Repeat exactly the lines from the start through the line with "RAD = math.radians", both ends included.

* [SOURCE DATA]
- - - -
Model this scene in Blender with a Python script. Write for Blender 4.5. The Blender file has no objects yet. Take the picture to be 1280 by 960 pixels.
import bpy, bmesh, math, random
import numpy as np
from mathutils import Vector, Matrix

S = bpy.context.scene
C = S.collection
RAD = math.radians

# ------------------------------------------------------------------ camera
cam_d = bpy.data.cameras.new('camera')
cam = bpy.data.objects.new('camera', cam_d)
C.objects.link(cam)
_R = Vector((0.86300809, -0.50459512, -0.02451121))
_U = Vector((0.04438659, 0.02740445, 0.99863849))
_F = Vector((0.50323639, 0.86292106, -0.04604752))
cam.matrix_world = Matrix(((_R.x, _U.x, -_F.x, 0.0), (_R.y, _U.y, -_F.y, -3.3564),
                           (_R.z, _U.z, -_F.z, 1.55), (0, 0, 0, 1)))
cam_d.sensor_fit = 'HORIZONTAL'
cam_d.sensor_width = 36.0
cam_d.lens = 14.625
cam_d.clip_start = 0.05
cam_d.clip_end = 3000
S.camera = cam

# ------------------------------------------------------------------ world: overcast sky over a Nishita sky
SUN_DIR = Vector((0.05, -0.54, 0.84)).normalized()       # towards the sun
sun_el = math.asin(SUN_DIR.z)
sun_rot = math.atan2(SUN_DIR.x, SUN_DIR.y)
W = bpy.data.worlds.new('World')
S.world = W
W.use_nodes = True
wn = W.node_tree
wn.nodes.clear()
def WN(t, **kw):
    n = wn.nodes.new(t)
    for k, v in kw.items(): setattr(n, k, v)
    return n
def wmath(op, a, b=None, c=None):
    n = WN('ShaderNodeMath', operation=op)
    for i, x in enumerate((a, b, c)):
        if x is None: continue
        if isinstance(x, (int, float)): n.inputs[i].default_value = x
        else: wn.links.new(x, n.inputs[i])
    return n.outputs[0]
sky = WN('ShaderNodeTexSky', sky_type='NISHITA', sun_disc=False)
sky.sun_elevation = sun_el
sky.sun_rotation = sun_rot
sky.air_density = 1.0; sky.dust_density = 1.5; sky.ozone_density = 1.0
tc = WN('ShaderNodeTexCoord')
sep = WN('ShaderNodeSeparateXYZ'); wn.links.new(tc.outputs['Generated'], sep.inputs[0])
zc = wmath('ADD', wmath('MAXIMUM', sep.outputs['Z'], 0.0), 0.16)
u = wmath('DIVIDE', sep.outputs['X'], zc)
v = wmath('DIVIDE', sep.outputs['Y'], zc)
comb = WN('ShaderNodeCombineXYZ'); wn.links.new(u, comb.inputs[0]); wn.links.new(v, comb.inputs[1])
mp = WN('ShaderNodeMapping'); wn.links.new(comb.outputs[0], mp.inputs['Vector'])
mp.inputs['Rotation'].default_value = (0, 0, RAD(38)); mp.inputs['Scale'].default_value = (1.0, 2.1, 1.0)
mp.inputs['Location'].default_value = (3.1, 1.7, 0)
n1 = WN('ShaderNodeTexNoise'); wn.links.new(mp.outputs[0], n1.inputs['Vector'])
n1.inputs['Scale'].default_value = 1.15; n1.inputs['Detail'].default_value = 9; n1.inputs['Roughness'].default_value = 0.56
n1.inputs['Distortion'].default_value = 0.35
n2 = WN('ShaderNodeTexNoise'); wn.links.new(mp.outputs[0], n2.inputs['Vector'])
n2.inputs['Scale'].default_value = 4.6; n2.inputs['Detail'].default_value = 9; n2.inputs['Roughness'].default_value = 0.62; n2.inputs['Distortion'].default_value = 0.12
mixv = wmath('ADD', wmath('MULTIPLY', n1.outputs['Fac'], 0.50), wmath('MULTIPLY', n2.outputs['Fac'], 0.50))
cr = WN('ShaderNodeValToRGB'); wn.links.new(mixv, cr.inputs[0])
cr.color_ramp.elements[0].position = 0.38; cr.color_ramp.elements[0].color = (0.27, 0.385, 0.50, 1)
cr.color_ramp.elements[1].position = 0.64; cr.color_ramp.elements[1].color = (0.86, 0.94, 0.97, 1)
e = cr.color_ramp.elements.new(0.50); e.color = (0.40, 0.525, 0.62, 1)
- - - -
* [THE SOLUTION]
Model this scene in Blender with a Python script. Write for Blender 4.5. The Blender file has no objects yet. Take the picture to be 1280 by 960 pixels.
import bpy, bmesh, math, random
import numpy as np
from mathutils import Vector, Matrix

S = bpy.context.scene
C = S.collection
RAD = math.radians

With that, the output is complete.